Le mot du traducteur Christian Viredaz
Présentant les poèmes de Lia Galli, Christian Viredaz en éclaire les filiations. D’Edgar Lee Masters à Alberto Nessi s’ouvre un riche réseau de sens et d’images.
Le poème qui donne son titre au recueil commence par ces vers :
on ne meurt plus pour un baiser,
pas même à Spoon River.
Lia Galli déclare ainsi ouvertement, pour qui ne l’aurait pas encore saisi, la source d’inspiration de ce recueil choral où se confient des êtres éprouvés par la vie mais qui tous gardent espoir : la Spoon River Anthology (1916) du poète américain Edgar Lee Masters (1868-1950), un recueil d’épitaphes, qui sont en même temps des épigrammes, gravées sur les pierres du cimetière du village imaginaire de Spoon River. Dans chacune de ces 243 pièces composées en 1914-1915, un personnage fait en quelque sorte le bilan de la vie, l’ensemble racontant les vicissitudes de la vie humaine à travers celles es habitants d’un microcosme campagnard. L’ouvrage a eu un succès considérable aux États-Unis d’abord, puis, à partir des années 1940, en Italie, sous l’impulsion de Cesare Pavese, qui le fit découvrir notamment à Fernando Pivano, laquelle en publia une première traduction en 1943, ce qui lui valut d’ailleurs de connaître la prison, le régime fasciste interdisant alors la littérature américaine. Depuis lors, il en est paru une bonne douzaine d’autres versions[1].

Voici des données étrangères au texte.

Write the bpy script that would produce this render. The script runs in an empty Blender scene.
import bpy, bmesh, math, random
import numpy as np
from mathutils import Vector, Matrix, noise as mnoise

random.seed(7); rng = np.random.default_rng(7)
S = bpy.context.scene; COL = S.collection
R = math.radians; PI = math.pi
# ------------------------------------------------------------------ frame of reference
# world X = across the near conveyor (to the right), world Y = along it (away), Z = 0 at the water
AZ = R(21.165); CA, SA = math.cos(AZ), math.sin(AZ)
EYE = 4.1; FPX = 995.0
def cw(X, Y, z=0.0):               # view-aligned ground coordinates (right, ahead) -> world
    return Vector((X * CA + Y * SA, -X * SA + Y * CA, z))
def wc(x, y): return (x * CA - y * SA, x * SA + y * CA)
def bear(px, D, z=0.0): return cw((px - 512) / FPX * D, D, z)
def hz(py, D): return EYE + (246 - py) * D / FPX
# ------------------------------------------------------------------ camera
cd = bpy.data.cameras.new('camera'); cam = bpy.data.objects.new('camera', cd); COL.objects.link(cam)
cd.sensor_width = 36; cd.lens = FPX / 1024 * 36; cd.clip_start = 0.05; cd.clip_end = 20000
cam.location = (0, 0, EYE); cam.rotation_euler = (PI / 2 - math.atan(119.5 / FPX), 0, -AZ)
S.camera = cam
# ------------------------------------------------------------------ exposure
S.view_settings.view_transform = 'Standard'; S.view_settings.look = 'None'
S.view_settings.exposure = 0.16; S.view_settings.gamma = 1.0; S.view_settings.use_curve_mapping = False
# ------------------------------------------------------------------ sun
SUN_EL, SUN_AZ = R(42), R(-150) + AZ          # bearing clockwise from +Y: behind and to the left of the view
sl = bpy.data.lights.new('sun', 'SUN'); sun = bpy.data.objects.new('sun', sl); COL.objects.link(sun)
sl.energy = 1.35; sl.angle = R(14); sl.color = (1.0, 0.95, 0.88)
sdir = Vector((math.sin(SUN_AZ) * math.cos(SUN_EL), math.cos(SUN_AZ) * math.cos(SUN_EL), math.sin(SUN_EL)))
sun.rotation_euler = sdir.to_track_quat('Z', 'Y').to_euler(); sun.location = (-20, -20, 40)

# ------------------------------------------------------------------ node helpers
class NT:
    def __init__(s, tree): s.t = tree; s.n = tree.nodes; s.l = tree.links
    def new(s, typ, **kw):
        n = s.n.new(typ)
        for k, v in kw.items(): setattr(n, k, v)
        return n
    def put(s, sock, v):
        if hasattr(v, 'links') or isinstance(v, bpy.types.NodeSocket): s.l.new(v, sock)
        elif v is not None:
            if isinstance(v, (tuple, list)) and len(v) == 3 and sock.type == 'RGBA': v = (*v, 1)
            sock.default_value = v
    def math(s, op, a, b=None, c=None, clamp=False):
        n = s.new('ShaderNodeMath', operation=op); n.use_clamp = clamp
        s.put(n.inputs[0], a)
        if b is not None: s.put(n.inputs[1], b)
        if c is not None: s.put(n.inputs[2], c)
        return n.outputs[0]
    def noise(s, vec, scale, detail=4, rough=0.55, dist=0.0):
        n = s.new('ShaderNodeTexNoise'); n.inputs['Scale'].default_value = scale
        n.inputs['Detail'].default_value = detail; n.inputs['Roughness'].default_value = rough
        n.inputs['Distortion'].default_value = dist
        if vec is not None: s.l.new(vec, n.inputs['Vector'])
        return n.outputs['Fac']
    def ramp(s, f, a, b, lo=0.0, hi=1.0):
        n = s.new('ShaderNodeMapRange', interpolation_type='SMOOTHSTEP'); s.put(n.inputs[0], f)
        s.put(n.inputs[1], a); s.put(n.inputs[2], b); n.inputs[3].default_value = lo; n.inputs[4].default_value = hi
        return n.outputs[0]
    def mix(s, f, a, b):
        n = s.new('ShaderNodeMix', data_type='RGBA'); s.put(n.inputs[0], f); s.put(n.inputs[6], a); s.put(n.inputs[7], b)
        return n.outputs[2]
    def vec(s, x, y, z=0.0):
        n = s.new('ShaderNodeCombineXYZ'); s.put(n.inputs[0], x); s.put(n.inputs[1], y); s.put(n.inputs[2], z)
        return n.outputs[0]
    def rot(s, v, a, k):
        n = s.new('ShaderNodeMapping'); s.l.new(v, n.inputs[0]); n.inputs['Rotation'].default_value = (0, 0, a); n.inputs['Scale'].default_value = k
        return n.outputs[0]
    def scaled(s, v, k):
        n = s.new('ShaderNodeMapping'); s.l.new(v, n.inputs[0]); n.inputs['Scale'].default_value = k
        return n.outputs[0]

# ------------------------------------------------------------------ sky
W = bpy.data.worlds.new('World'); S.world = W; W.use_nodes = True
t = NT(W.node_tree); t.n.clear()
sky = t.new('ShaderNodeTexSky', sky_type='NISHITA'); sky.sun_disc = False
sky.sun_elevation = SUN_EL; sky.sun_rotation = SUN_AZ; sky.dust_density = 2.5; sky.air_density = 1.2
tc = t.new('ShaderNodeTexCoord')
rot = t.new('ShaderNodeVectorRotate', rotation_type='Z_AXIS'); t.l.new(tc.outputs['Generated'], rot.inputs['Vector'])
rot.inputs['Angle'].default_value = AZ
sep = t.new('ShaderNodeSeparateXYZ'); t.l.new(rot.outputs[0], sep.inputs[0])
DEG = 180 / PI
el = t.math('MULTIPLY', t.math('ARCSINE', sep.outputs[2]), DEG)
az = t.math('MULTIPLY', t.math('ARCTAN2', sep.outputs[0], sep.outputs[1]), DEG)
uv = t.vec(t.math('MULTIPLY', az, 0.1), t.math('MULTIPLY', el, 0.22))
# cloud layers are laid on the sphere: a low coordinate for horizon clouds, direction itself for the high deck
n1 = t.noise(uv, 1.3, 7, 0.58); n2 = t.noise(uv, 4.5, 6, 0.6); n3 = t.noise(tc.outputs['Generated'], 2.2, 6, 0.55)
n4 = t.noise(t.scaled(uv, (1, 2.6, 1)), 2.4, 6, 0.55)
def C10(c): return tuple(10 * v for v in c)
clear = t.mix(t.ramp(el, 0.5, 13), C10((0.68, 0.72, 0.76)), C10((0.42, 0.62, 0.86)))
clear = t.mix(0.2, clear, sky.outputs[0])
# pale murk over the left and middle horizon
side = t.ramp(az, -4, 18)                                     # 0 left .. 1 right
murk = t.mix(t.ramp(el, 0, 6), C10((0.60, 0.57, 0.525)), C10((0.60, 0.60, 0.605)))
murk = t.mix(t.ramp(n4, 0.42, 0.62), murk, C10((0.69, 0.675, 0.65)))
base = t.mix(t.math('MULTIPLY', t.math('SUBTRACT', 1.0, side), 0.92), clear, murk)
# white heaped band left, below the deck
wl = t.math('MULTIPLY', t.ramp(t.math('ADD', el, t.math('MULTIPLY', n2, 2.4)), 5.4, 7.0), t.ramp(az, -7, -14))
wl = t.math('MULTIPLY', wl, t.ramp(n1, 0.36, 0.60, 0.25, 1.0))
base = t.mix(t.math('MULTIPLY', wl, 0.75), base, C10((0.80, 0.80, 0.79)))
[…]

Il est permis d’imaginer que La Couleur de la mauve[2] d’Alberto Nessi a pu servir en quelque sorte d’intermédiaire, la deuxième section de ce recueil, intitulée « Gens d’ici », étant elle aussi directement inspirée de l’œuvre phare d’Edgar Lee Masters. Mais si ce dernier prêtait sa voix aux morts, Nessi a fait le choix de faire parler les vivants. Certes bien moins nombreux. ses poèmes, tout comme ceux de Lia Galli, touchent par la profonde humanité qui en émane. Chez cette dernière, on entend aussi résonner la musique de toute une époque, de l’Alabama Song chanté par les Doors aux Strawberry Fields des Beatles, mais aussi le Howl d’Allen Ginsberg et le On the Road de Kerouac – et on se frotte ici les yeux : mais oui, le clochard céleste aurait 100 ans cette année… Viennent aussi s’y mêler les échos des lectures de cette génération : et c’est ainsi que Baudelaire et Nietzsche côtoient parmi d’autres, en toute simplicité, l’antique Sappho.
Ajoutons, pour conclure en entrouvrant une autre porte, que Lee Masters s’était inspiré quant à lui de l’Élégie écrite dans un cimetière de campagne (1751) de Thomas Gray et des épigrammes grecques de l’Anthologie palatine compilée dans la Byzance du Xe siècle…
[1] Les traductions françaises sont elles aussi plusieurs, de celle de Michel Pétris et Kenneth White (Champ libre, 1976) à celle de Patrick Reumaux, parue fin 2021 aux Belles Lettres sous le titre Des voix sous les pierres.
[2] Alberto Nessi, La Couleur de la mauve / Il colore della malva, traduit de l’italien par C. Viredaz et J.-B. Para, Empreintes, 1996).